Given the maximum power and torque ratings of a diesel engine, would it be possible to generate the throttle/Accelerator pedal map vs Torque at various RPMs? How can I construct this, or is it determined through tests?
Thank you!

RE: Engine Performance Maps

The vehicle manufacture will program in the response curve they want. It is not necessarily linear. Some of the old underpowered naturally aspirated engines would develop 75% of their torque in the first 25% of the pedal movement so that the driver would perceive them to be more responsive in around town driving. When you did floor them not much more happened. If the manufacture is trying to emphasize fuel economy they will program it the other way with smaller fuel delivery in the first part of pedal travel. If you don't have access to the delivery curve data then you will have to determine it empirically.


The Help for this program was created in Windows Help format, which depends on a feature that isn't included in this version of Windows.

RE: Engine Performance Maps

There are a couple of popular ways to govern diesel engines: by requesting a speed, or by requesting a torque. For many truck engines with electronic controls the preferred method is to request speed (engine rpm) via the accelerator pedal, and the engine responds by delivering an amount of torque related to the difference between the requested speed and the current speed considering the performance limits of the engine. As such, you couldn't say that 25% "throttle" means 25% torque, since 25% throttle means a particular desired speed and the engine will change torque output to get there.

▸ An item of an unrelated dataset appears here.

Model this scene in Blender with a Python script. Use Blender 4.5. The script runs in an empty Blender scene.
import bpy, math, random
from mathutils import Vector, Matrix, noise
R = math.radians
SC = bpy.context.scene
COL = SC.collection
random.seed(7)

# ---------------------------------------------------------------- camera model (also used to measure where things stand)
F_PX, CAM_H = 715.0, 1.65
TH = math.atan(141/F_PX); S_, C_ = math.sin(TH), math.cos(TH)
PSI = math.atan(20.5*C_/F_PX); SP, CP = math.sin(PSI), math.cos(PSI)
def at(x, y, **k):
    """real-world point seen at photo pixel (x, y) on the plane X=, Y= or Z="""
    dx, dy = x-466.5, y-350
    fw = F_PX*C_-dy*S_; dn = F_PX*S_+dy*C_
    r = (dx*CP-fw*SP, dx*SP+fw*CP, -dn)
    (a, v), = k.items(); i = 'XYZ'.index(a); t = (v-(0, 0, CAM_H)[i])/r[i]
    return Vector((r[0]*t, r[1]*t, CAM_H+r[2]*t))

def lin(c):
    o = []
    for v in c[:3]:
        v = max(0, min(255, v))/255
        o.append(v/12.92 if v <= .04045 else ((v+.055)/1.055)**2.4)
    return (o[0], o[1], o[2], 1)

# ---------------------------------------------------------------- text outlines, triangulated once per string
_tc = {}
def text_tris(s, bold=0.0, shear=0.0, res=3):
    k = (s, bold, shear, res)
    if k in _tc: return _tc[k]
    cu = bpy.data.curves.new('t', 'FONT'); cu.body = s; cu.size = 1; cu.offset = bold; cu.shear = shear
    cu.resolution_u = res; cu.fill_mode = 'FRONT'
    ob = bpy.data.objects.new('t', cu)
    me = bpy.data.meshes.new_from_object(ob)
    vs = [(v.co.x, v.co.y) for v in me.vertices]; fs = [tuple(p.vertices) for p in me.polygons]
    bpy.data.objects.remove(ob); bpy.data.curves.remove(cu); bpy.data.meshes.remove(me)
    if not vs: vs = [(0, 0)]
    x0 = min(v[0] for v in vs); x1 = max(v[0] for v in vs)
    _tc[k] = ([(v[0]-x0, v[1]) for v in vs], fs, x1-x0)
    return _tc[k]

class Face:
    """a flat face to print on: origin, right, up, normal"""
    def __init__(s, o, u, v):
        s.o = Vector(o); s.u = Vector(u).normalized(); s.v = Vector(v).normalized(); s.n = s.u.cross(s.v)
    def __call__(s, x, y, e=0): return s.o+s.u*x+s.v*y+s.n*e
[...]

It gets a little bit more complicated than that even ... Oftentimes the (electronic) accelerator pedal provides a PWM signal to the engine, where having no pressure on the pedal gives a relatively low % duty cycle output, and having maximum pedal displacement gives a relatively high duty cycle output. Typically the lowest engine speed corresponds to about 20% duty cycle from the pedal, and the highest engine speed corresponds to about 80% duty cycle. In some implementations, calibration of the accelerator pedal is done automatically by the engine, such that initially the engine expects to see 25% duty cycle corresponding to low idle and 75% duty cycle corresponding to high idle, and it will re-map those duty cycle figures based on the pedal inputs it sees in practice over its operating life (typically expanding the range of operation when the duty cycle goes out of the previously established "hi" and "low" points). In these implementations there is no direct correlation between the pedal duty cycle value and a desired RPM. For example, it is not possible to input a 50% duty cycle value and expect the engine to operate at 1,800 rpm.

RE: Engine Performance Maps

If you had a truck with a mechanical governing system on the engine, where the pedal mechanically changed the fuel rack position on the engine to directly control the engine torque output, then you could probably come up with a map like the one you're asking about by calculating rack position as a function of pedal position and then relating that to your engine torque/speed map.

RE: Engine Performance Maps

Governing of automotive diesels is usually a combination of speed and torque reduction as throttle is reduced. If you take the full load torque curve and shrink it towards the origin, you will have the part load curves.